I had a similar buckle in the fiberglas on my 2002 Lance. Turns out the window was leaking and if you look in this pic, there is a wide flakeboard piece that runs vertically with a diagonal piece on the cabover that connects with it. All that wood rotted away and let the cabover sag 1-1/2".



Same problem on the other side, this all needs to be reframed , new plywood and new filon fiberglas on the outside.

JrStafford
Explorer
Explorer
joerg68 wrote:
It will not get better by driving it...
I would not want to drive it as it is, not even to the closest repair facility. Can you get some soft foam board that you can wedge between the cab roof and the camper cabover, so that the cabover weight is distributed evenly? The truck's roof is not made to carry loads, so do at your own risk. Normally, I would advise strongly against doing this, but...


When I moved from the camp on the mountain back to the camp in town, I had actually put some 2x6 blocks in the bed to raise it up two inches. And then I had a 3 inch memory foam mattress that I stuck between the cab and the camper.
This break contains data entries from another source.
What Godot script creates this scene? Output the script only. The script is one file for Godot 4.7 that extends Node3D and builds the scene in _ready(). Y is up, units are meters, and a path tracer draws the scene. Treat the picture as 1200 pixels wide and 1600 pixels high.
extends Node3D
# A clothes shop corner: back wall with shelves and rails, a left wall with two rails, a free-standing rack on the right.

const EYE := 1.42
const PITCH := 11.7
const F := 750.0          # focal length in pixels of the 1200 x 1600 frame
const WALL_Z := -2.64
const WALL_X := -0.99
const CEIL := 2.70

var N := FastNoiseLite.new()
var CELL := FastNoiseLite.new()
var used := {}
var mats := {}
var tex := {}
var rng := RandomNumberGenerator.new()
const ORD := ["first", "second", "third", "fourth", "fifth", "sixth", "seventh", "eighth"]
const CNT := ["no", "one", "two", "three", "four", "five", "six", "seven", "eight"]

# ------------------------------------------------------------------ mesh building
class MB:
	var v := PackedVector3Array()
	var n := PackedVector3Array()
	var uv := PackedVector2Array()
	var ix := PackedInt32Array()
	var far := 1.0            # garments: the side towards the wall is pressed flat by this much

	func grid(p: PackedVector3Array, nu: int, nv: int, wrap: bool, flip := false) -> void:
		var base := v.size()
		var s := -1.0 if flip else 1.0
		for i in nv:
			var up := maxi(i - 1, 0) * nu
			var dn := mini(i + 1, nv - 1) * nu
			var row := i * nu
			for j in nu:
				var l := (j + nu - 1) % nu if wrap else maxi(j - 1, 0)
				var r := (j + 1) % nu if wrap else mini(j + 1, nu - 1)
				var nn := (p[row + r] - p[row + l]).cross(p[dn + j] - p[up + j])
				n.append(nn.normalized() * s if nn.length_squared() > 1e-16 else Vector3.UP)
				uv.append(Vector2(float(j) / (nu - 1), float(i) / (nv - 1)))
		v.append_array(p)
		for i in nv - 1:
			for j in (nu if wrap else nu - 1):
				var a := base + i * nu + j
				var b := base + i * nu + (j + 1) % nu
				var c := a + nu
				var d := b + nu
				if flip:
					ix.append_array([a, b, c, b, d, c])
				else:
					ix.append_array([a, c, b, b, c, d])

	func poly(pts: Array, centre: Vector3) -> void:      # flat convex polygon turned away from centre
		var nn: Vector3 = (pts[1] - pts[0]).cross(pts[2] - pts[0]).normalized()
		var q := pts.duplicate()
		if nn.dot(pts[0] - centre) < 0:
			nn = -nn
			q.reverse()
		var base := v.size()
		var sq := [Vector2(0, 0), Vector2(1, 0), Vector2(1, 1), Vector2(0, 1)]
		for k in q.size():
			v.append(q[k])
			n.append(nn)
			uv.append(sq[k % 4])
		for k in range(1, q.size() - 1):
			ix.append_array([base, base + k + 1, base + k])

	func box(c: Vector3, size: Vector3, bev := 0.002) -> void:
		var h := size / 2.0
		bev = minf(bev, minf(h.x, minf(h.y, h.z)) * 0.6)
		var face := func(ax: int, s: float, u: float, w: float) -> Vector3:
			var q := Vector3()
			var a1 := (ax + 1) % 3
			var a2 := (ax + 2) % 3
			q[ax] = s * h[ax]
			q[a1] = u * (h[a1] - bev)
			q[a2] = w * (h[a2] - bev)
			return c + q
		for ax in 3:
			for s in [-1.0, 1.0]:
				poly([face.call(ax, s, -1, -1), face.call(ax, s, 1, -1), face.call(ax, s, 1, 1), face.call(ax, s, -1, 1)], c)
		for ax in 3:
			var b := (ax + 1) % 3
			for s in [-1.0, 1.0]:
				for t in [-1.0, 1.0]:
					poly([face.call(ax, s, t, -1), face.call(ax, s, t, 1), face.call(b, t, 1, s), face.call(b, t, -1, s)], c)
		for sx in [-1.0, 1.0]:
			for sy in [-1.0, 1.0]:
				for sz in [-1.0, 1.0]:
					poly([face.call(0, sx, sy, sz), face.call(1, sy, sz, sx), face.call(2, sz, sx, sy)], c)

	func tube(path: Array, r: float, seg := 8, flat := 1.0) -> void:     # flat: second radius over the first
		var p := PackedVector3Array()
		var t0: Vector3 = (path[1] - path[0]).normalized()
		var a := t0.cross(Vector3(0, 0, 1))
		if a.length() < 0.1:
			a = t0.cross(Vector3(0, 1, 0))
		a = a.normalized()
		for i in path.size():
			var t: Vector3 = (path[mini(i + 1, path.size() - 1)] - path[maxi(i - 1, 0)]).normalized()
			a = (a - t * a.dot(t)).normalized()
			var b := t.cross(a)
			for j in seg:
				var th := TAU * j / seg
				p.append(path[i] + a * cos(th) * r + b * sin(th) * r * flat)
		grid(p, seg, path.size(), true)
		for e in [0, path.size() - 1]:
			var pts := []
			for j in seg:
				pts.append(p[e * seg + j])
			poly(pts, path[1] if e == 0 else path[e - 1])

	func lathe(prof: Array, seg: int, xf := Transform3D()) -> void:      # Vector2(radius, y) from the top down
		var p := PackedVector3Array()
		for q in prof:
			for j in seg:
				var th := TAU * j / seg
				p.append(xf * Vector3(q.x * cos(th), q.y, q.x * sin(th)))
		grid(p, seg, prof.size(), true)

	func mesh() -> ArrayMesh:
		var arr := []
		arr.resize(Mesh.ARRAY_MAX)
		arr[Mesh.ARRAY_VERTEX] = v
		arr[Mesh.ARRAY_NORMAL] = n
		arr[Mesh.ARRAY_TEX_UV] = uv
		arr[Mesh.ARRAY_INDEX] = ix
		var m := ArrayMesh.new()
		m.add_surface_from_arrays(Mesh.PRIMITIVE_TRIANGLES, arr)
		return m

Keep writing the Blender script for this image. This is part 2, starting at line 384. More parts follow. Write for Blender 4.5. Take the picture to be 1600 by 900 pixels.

But the problem with that was, as I was hitting the washboards on the road, I could see the passenger side roof of my truck flexing and it scared me, so I took it out.

I wonder on the highway going home, if I would be better off to leave the memory foam in there? Even though the roof won't bear a lot of weight, maybe it will take a little bit of stress off of whatever is left in the camper that's holding it up? Enough to limp at home maybe?